From agent “Sudovyi”’s report dated January 3, 1947:
“Bizants, upon returning from his final interrogation on January 2, said: ‘I don’t trust my investigator, nor the mgb in general. I am more than certain that they didn’t even send my letter to my wife. They’re just lying. And all of this is to coerce me into making further confessions.’ In general, the most horrific interrogation methods on the face of the earth are used by the mgb. No wonder there were 15 million people arrested in the soviet union – that is, more than all those arrested on earth combined”.
(FISU. – F. 1. – Case 7413. – P. 70).
Disappointment, despair, and the premonition that he would never be released and would die in prison grew stronger with each passing month. A report based on the investigation file points out that A. Bizants gradually began to reveal everything they wanted from him, including his connections with German intelligence. More precisely, he was forced to testify to this.
In early July 1947, the investigation was concluded and an indictment was prepared.

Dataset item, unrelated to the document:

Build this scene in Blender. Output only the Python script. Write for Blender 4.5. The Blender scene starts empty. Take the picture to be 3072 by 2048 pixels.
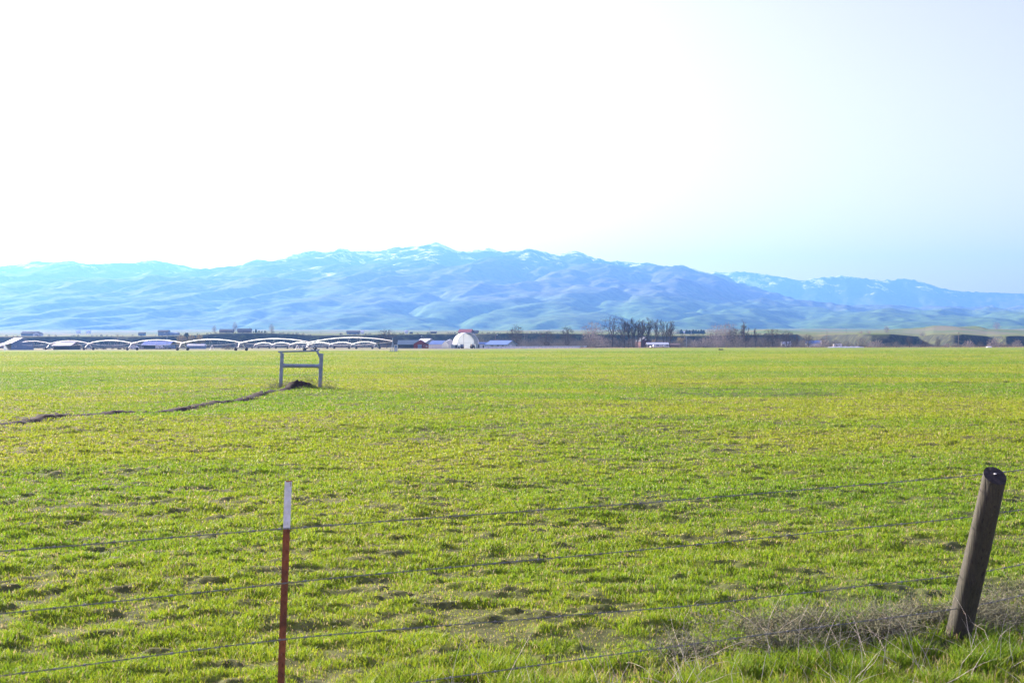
import bpy, math, random
import numpy as np
from mathutils import Vector, Matrix
random.seed(7); RS = np.random.RandomState(11)
PI = math.pi; rad = math.radians
scene = bpy.context.scene
COL = scene.collection

# ------------------------------------------------------------ camera, sky, sun, exposure
F = 3654.0                      # focal length in pixels of the 3072 wide photograph
EYE = 2.1
cam_d = bpy.data.cameras.new('camera'); cam = bpy.data.objects.new('camera', cam_d); COL.objects.link(cam)
cam_d.sensor_width = 36.0; cam_d.lens = F / 3072 * 36.0
cam_d.clip_start = 0.1; cam_d.clip_end = 60000
cam.rotation_euler = (Matrix.Rotation(rad(90.157), 3, 'X') @ Matrix.Rotation(rad(-0.11), 3, 'Z')).to_euler()
cam.location = (0, 0, EYE)
cam_d.dof.use_dof = True; cam_d.dof.focus_distance = 90; cam_d.dof.aperture_fstop = 9.0
scene.camera = cam

SUN_AZ, SUN_EL = 50.0, 19.0      # degrees left of the view axis, degrees above the horizon
w = bpy.data.worlds.new('World'); scene.world = w; w.use_nodes = True
nt = w.node_tree; bg = nt.nodes['Background']
sky = nt.nodes.new('ShaderNodeTexSky'); sky.sky_type = 'NISHITA'; sky.sun_disc = False
sky.sun_elevation = rad(SUN_EL); sky.sun_rotation = rad(-SUN_AZ)
sky.air_density = 1.0; sky.dust_density = 3.8; sky.ozone_density = 2.0; sky.altitude = 700
tint = nt.nodes.new('ShaderNodeMix'); tint.data_type = 'RGBA'; tint.blend_type = 'MULTIPLY'; tint.inputs[0].default_value = 1
tint.inputs[7].default_value = (1.32, .82, 1.0, 1)             # white balance of the camera
nt.links.new(sky.outputs[0], tint.inputs[6]); nt.links.new(tint.outputs[2], bg.inputs[0]); bg.inputs[1].default_value = 0.1
sd = bpy.data.lights.new('sun', 'SUN'); sd.energy = 5.0; sd.angle = rad(0.5); sd.color = (1.0, 0.93, 0.80)
sun = bpy.data.objects.new('sun', sd); COL.objects.link(sun)
sv = Vector((-math.sin(rad(SUN_AZ)) * math.cos(rad(SUN_EL)), math.cos(rad(SUN_AZ)) * math.cos(rad(SUN_EL)), math.sin(rad(SUN_EL))))
sun.rotation_euler = sv.to_track_quat('Z', 'Y').to_euler()
sun.location = (-60, 60, 60)
scene.view_settings.view_transform = 'Standard'; scene.view_settings.look = 'None'
scene.view_settings.gamma = 1.0; scene.view_settings.exposure = 2.0
scene.cycles.max_bounces = 6; scene.cycles.diffuse_bounces = 3; scene.cycles.transmission_bounces = 4
scene.cycles.volume_bounces = 0; scene.cycles.transparent_max_bounces = 6
scene.cycles.use_denoising = True

# ------------------------------------------------------------ helpers
def hor(x): return 1037 - 6 * x / 3072
def PX(x, D): return (x - 1536) / F * D
def ZY(x, y, D): return EYE + (hor(x) - y) / F * D

def tag(o, label=None, cat=None, group=None, kind=None):
    if label: o['label'] = label
    if cat: o['category'] = cat
    if group: o['group'] = group
    if kind: o['kind'] = kind
    return o
def thing(name, label, cat, loc=(0, 0, 0), rz=0, group=None):
    o = bpy.data.objects.new(name, None); COL.objects.link(o); o.location = loc; o.rotation_euler = (0, 0, rz)
    o.empty_display_size = 0.3
    return tag(o, label, cat, group)
def dup(o, loc=None, rz=None, sc=None, label=None, group=None, parent=None):
    c = o.copy(); COL.objects.link(c)
    if parent is not None: c.parent = parent
    if loc is not None: c.location = loc
    if rz is not None: c.rotation_euler = (c.rotation_euler[0], c.rotation_euler[1], rz)
    if sc is not None: c.scale = sc if hasattr(sc, '__len__') else (sc, sc, sc)
    if label: c['label'] = label
    if group: c['group'] = group
    for ch in list(o.children): dup(ch, parent=c)
    return c

def setcol(me, cols):
    a = me.color_attributes.new('col', 'FLOAT_COLOR', 'POINT')
    c4 = np.ones((len(cols), 4), np.float32); c4[:, :3] = cols
    a.data.foreach_set('color', c4.ravel())
def np_mesh(name, V, Fc, mat=None, parent=None, smooth=False, cols=None):
    """V (n,3), Fc (m,k) one polygon size"""
    V = np.asarray(V, np.float32); Fc = np.asarray(Fc, np.int32)
    me = bpy.data.meshes.new(name); m, k = Fc.shape
    me.vertices.add(len(V)); me.vertices.foreach_set('co', V.ravel())
    me.loops.add(m * k); me.loops.foreach_set('vertex_index', Fc.ravel())
    me.polygons.add(m); me.polygons.foreach_set('loop_start', np.arange(0, m * k, k, dtype=np.int32))
    me.polygons.foreach_set('loop_total', np.full(m, k, np.int32))
    if smooth: me.polygons.foreach_set('use_smooth', np.ones(m, bool))
    me.update(calc_edges=True)
    if cols is not None: setcol(me, cols)
    o = bpy.data.objects.new(name, me); COL.objects.link(o)
    if mat: me.materials.append(mat)
    if parent is not None: o.parent = parent
    return o

class MB:
    def __init__(s): s.v = []; s.f = []
    def add(s, vs, fs):
        n = len(s.v); s.v += [tuple(v) for v in vs]; s.f += [[i + n for i in f] for f in fs]; return s
    def box(s, c, d, rz=0, ry=0, rx=0):
        R = Matrix.Rotation(rz, 3, 'Z') @ Matrix.Rotation(ry, 3, 'Y') @ Matrix.Rotation(rx, 3, 'X'); c = Vector(c)
        vs = [c + R @ Vector((x * d[0] / 2, y * d[1] / 2, z * d[2] / 2)) for z in (-1, 1) for y in (-1, 1) for x in (-1, 1)]
        return s.add(vs, [(0, 2, 3, 1), (4, 5, 7, 6), (0, 1, 5, 4), (2, 6, 7, 3), (0, 4, 6, 2), (1, 3, 7, 5)])
    def tube(s, p0, p1, r0, r1=None, n=8, cap=True):
        r1 = r0 if r1 is None else r1; p0 = Vector(p0); p1 = Vector(p1); d = (p1 - p0).normalized()
        a = d.cross(Vector((0, 0, 1)) if abs(d.z) < .95 else Vector((1, 0, 0))).normalized(); b = d.cross(a)
        vs = []
        for p, r in ((p0, r0), (p1, r1)):
            for i in range(n):
                t = 2 * PI * i / n; vs.append(p + a * math.cos(t) * r + b * math.sin(t) * r)
        fs = [(i, (i + 1) % n, n + (i + 1) % n, n + i) for i in range(n)]
        if cap: fs += [tuple(range(n))[::-1], tuple(range(n, 2 * n))]
        return s.add(vs, fs)
    def path(s, pts, r, n=6):
        for a, b in zip(pts[:-1], pts[1:]): s.tube(a, b, r, n=n)
        return s
    def prism(s, poly, y0, y1):
        """poly of (x, z) extruded along y"""
        n = len(poly); vs = [(x, y0, z) for x, z in poly] + [(x, y1, z) for x, z in poly]
        return s.add(vs, [tuple(range(n)), tuple(range(2 * n - 1, n - 1, -1))] + [(i, n + i, n + (i + 1) % n, (i + 1) % n) for i in range(n)])
    def build(s, name, mat, parent=None, bevel=0, smooth=False):
        me = bpy.data.meshes.new(name); me.from_pydata(s.v, [], s.f); me.update()
        if smooth:
            for p in me.polygons: p.use_smooth = True
        o = bpy.data.objects.new(name, me); COL.objects.link(o); me.materials.append(mat)
        if parent is not None: o.parent = parent
        if bevel:
            m = o.modifiers.new('bevel', 'BEVEL'); m.width = bevel; m.segments = 2; m.limit_method = 'ANGLE'
        return o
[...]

On July 19, the military tribunal of the ministry of internal affairs of the Ukrainian ssr in Kyiv region sentenced A. Bizants to 25 years to be served in correctional labor camps. This is the last document attached to the case.

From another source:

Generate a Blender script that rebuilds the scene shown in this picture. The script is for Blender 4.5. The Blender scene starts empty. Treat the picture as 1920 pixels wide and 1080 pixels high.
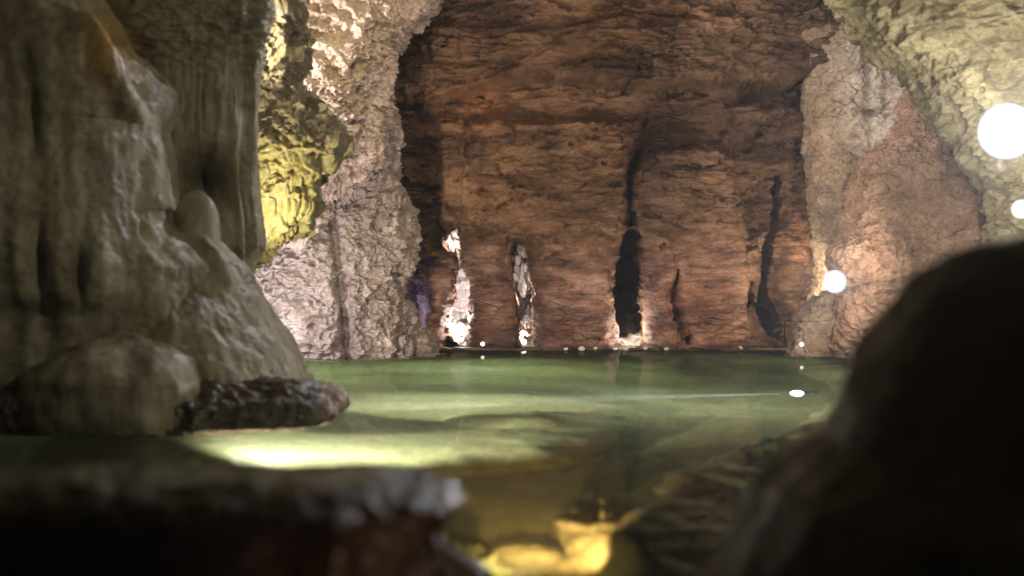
import bpy, math, random
import numpy as np
from mathutils import Vector
random.seed(5); RNG = np.random.RandomState(11)
SC = bpy.context.scene
COL = SC.collection
F = 2637.0; HC = 0.8
PITCH = math.atan((540-476)/F)
CP, SP = math.cos(PITCH), math.sin(PITCH)

def W(px, py, d):
    """world point seen at photo pixel (px,py) when it stands d metres ahead"""
    v = (540-np.asarray(py, float))/F; u = (np.asarray(px, float)-960)/F
    y = CP+v*SP; z = -SP+v*CP
    return u*d/y, d+0*y, HC+z*d/y
def topx(x, y, z):
    z = z-HC
    yc = CP*y-SP*z; zc = SP*y+CP*z
    return 960+F*x/yc, 540-F*zc/yc

# ------------------------------------------------------------------ noise
_P = RNG.permutation(256); _P = np.concatenate([_P, _P, _P])
_G = RNG.normal(size=(256, 3)); _G /= np.linalg.norm(_G, axis=1)[:, None]
def _perlin(p):
    i = np.floor(p).astype(np.int64); f = p-i; i &= 255
    u = f*f*f*(f*(f*6-15)+10)
    def g(a, b, c):
        h = _P[_P[_P[(i[:, 0]+a) & 255]+((i[:, 1]+b) & 255)]+((i[:, 2]+c) & 255)]
        return (_G[h]*(f-np.array([a, b, c]))).sum(1)
    x0 = g(0,0,0)*(1-u[:,0])+g(1,0,0)*u[:,0]; x1 = g(0,1,0)*(1-u[:,0])+g(1,1,0)*u[:,0]
    x2 = g(0,0,1)*(1-u[:,0])+g(1,0,1)*u[:,0]; x3 = g(0,1,1)*(1-u[:,0])+g(1,1,1)*u[:,0]
    a = x0*(1-u[:,1])+x1*u[:,1]; b = x2*(1-u[:,1])+x3*u[:,1]
    return (a*(1-u[:,2])+b*u[:,2])*1.5
def fbm(p, s, oct=4, gain=.5, sc=(1, 1, 1), off=0., ridged=False):
    q = p*np.array(sc)*s+off+7.3; t = 0; a = 1.
    for k in range(oct):
        n = perlin(q)
        if ridged: n = 1-2*np.abs(n)
        t = t+a*n; q = q*2.03+5.1; a *= gain
    return t
from concurrent.futures import ThreadPoolExecutor
_EX = ThreadPoolExecutor(4)
def perlin(p):
    if len(p) < 20000: return _perlin(p)
    return np.concatenate(list(_EX.map(_perlin, np.array_split(p, max(4, len(p)//30000)))))
def worley(p, s, sc=(1, 1, 1), off=0.):
    q = p*np.array(sc)*s+off+3.1
    r = list(_EX.map(_worley, np.array_split(q, max(1, len(q)//20000))))
    return tuple(np.concatenate([a[k] for a in r]) for k in range(3))
def _worley(q):
    i = np.floor(q).astype(np.int64)
    f1 = np.full(len(q), 9.); f2 = f1.copy(); cid = np.zeros(len(q), int)
    for a in (-1, 0, 1):
        for b in (-1, 0, 1):
            for c in (-1, 0, 1):
                j = i+np.array([a, b, c])
                h = _P[_P[_P[j[:, 0] & 255]+(j[:, 1] & 255)]+(j[:, 2] & 255)]
                pt = j+_G[h]*.45+.5
                d = ((q-pt)**2).sum(1)**.5
                m = d < f1
                f2 = np.where(m, f1, np.minimum(f2, d)); cid = np.where(m, h, cid); f1 = np.where(m, d, f1)
    return f1, f2, cid
def sst(a, b, x):
    t = np.clip((x-a)/(b-a), 0, 1); return t*t*(3-2*t)
def polyline_dist(X, Z, pts):
    d = np.full(X.shape, 1e9)
    for (ax, az), (bx, bz) in zip(pts[:-1], pts[1:]):
        dx, dz = bx-ax, bz-az; L = dx*dx+dz*dz+1e-9
        t = np.clip(((X-ax)*dx+(Z-az)*dz)/L, 0, 1)
        d = np.minimum(d, np.hypot(X-ax-t*dx, Z-az-t*dz))
    return d
def poly_sdf(X, Z, pts):
    P = list(pts)+[pts[0]]; d = polyline_dist(X, Z, P)
    ins = np.zeros(X.shape, bool)
    for (ax, az), (bx, bz) in zip(P[:-1], P[1:]):
        if az == bz: continue
        c = ((az > Z) != (bz > Z)) & (X < (bx-ax)*(Z-az)/(bz-az)+ax)
        ins ^= c
    return np.where(ins, -d, d)
def gauss(px, py, cx, cy, rx, ry):
    return np.exp(-((px-cx)/rx)**2-((py-cy)/ry)**2)

# ------------------------------------------------------------------ mesh helpers
def mesh_obj(name, V, Fc, mat, parent=None, attr=None, smooth=True):
    me = bpy.data.meshes.new(name)
    V = np.asarray(V, np.float32); Fc = np.asarray(Fc)
    if Fc.ndim == 2:
        n, k = Fc.shape
        me.vertices.add(len(V)); me.vertices.foreach_set('co', V.ravel())
        me.loops.add(n*k); me.loops.foreach_set('vertex_index', Fc.ravel().astype(np.int32))
        me.polygons.add(n); me.polygons.foreach_set('loop_start', np.arange(0, n*k, k, dtype=np.int32))
        me.polygons.foreach_set('loop_total', np.full(n, k, np.int32))
        me.update(calc_edges=True); me.validate()
    else:
        me.from_pydata([tuple(map(float, v)) for v in V], [], [tuple(f) for f in Fc]); me.update()
    me.polygons.foreach_set('use_smooth', np.full(len(me.polygons), smooth))
    if attr is not None:
        a = me.attributes.new('tint', 'FLOAT_COLOR', 'POINT')
        c = np.ones((len(V), 4), np.float32); c[:, :3] = attr
        a.data.foreach_set('color', c.ravel())
    me.materials.append(mat)
    o = bpy.data.objects.new(name, me); COL.objects.link(o)
    if parent is not None: o.parent = parent
    return o
def tag(o, label, cat, group=None, kind=None):
    o['label'] = label; o['category'] = cat
    if group: o['group'] = group
    if kind: o['kind'] = kind
    return o
def empty(name, loc=(0, 0, 0)):
    o = bpy.data.objects.new(name, None); COL.objects.link(o); o.location = loc; o.empty_display_size = .1
    return o
def grid_normals(P, wrap):
    if wrap: du = np.roll(P, -1, 1)-np.roll(P, 1, 1)
    else: du = np.gradient(P, axis=1)
    dv = np.gradient(P, axis=0)
    n = np.cross(du, dv); n /= np.linalg.norm(n, axis=2)[..., None]+1e-9
    return n
def prof(pts, y):
    pts = sorted(pts); return np.interp(y, [p[0] for p in pts], [p[1] for p in pts])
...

Documents found in other archives indicate that as of January 1949, A. Bizants was in Dubrovlag, and in May of that same year, he was in Special Camp No. 3. Accounts of his subsequent fate vary. Some sources state that he allegedly died in 1949 in the Mordovian camps in Potma, while others claim that he ended up in the vladimir central (A russian prison for particularly dangerous criminals in the city of vladimir – Transl.), where he was sentenced to death by a firing squad for sabotaging work and was executed in 1951.
The tragic fate of Alfred Bizants, like that of Vasyl Vyshyvanyi, is yet another testament to the brutality of the repressive system of the stalinist regime at that time. Both died in soviet prisons under circumstances that have not been fully clarified. Their burial sites remain unknown, and information about both was deliberately concealed by the kremlin authorities in order to erase even the memory of those who fought for the Ukrainian cause and opposed the totalitarian regime.